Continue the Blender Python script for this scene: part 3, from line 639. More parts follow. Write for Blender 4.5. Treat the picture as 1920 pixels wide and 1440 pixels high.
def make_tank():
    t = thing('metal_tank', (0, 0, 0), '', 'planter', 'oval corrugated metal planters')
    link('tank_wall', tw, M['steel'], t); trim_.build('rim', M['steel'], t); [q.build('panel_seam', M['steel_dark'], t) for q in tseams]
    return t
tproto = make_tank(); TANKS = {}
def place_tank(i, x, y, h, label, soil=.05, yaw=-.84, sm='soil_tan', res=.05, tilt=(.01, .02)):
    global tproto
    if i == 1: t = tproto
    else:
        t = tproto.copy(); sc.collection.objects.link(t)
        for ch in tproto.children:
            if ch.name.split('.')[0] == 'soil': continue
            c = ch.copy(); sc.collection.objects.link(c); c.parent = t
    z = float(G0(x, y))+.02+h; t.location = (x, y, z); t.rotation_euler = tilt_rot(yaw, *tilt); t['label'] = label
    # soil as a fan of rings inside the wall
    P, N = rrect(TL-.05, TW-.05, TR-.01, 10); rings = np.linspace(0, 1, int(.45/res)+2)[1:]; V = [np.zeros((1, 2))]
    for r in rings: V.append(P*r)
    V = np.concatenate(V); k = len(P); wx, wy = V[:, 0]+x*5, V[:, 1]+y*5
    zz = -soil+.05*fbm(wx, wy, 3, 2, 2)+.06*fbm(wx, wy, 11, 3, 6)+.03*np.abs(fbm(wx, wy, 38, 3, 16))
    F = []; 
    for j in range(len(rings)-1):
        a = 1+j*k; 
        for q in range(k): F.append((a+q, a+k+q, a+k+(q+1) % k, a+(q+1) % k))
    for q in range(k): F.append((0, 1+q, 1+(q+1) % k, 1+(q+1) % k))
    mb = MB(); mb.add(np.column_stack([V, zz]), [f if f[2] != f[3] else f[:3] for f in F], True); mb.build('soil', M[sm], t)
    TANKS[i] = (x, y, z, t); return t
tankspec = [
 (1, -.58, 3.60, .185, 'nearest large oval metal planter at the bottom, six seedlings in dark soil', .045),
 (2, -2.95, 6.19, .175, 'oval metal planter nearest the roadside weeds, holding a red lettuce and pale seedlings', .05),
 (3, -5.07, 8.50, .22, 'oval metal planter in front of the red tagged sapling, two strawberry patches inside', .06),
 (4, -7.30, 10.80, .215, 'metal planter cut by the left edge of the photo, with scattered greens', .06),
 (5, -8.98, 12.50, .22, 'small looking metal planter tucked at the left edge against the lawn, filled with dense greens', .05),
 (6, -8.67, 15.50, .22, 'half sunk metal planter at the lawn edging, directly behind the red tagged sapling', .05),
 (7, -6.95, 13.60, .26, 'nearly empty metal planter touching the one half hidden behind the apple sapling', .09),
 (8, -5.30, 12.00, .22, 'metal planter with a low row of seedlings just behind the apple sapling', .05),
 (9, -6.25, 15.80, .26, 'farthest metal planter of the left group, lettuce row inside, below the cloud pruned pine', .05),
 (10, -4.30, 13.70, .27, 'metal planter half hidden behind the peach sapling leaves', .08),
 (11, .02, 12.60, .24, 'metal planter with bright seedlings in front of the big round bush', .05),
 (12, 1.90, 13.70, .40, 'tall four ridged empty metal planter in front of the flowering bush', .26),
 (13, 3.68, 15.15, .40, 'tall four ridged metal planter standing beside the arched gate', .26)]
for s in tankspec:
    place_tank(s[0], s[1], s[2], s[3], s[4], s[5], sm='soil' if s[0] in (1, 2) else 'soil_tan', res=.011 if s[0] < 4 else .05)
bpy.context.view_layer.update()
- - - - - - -
WHAT YOU SHOULD DO:
Retype the material in full. Each word must match.

RESPONSE TO THIS TASK:
Continue the Blender Python script for this scene: part 3, from line 639. More parts follow. Write for Blender 4.5. Treat the picture as 1920 pixels wide and 1440 pixels high.
def make_tank():
    t = thing('metal_tank', (0, 0, 0), '', 'planter', 'oval corrugated metal planters')
    link('tank_wall', tw, M['steel'], t); trim_.build('rim', M['steel'], t); [q.build('panel_seam', M['steel_dark'], t) for q in tseams]
    return t
tproto = make_tank(); TANKS = {}
def place_tank(i, x, y, h, label, soil=.05, yaw=-.84, sm='soil_tan', res=.05, tilt=(.01, .02)):
    global tproto
    if i == 1: t = tproto
    else:
        t = tproto.copy(); sc.collection.objects.link(t)
        for ch in tproto.children:
            if ch.name.split('.')[0] == 'soil': continue
            c = ch.copy(); sc.collection.objects.link(c); c.parent = t
    z = float(G0(x, y))+.02+h; t.location = (x, y, z); t.rotation_euler = tilt_rot(yaw, *tilt); t['label'] = label
    # soil as a fan of rings inside the wall
    P, N = rrect(TL-.05, TW-.05, TR-.01, 10); rings = np.linspace(0, 1, int(.45/res)+2)[1:]; V = [np.zeros((1, 2))]
    for r in rings: V.append(P*r)
    V = np.concatenate(V); k = len(P); wx, wy = V[:, 0]+x*5, V[:, 1]+y*5
    zz = -soil+.05*fbm(wx, wy, 3, 2, 2)+.06*fbm(wx, wy, 11, 3, 6)+.03*np.abs(fbm(wx, wy, 38, 3, 16))
    F = []; 
    for j in range(len(rings)-1):
        a = 1+j*k; 
        for q in range(k): F.append((a+q, a+k+q, a+k+(q+1) % k, a+(q+1) % k))
    for q in range(k): F.append((0, 1+q, 1+(q+1) % k, 1+(q+1) % k))
    mb = MB(); mb.add(np.column_stack([V, zz]), [f if f[2] != f[3] else f[:3] for f in F], True); mb.build('soil', M[sm], t)
    TANKS[i] = (x, y, z, t); return t
tankspec = [
 (1, -.58, 3.60, .185, 'nearest large oval metal planter at the bottom, six seedlings in dark soil', .045),
 (2, -2.95, 6.19, .175, 'oval metal planter nearest the roadside weeds, holding a red lettuce and pale seedlings', .05),
 (3, -5.07, 8.50, .22, 'oval metal planter in front of the red tagged sapling, two strawberry patches inside', .06),
 (4, -7.30, 10.80, .215, 'metal planter cut by the left edge of the photo, with scattered greens', .06),
 (5, -8.98, 12.50, .22, 'small looking metal planter tucked at the left edge against the lawn, filled with dense greens', .05),
 (6, -8.67, 15.50, .22, 'half sunk metal planter at the lawn edging, directly behind the red tagged sapling', .05),
 (7, -6.95, 13.60, .26, 'nearly empty metal planter touching the one half hidden behind the apple sapling', .09),
 (8, -5.30, 12.00, .22, 'metal planter with a low row of seedlings just behind the apple sapling', .05),
 (9, -6.25, 15.80, .26, 'farthest metal planter of the left group, lettuce row inside, below the cloud pruned pine', .05),
 (10, -4.30, 13.70, .27, 'metal planter half hidden behind the peach sapling leaves', .08),
 (11, .02, 12.60, .24, 'metal planter with bright seedlings in front of the big round bush', .05),
 (12, 1.90, 13.70, .40, 'tall four ridged empty metal planter in front of the flowering bush', .26),
 (13, 3.68, 15.15, .40, 'tall four ridged metal planter standing beside the arched gate', .26)]
for s in tankspec:
    place_tank(s[0], s[1], s[2], s[3], s[4], s[5], sm='soil' if s[0] in (1, 2) else 'soil_tan', res=.011 if s[0] < 4 else .05)
bpy.context.view_layer.update()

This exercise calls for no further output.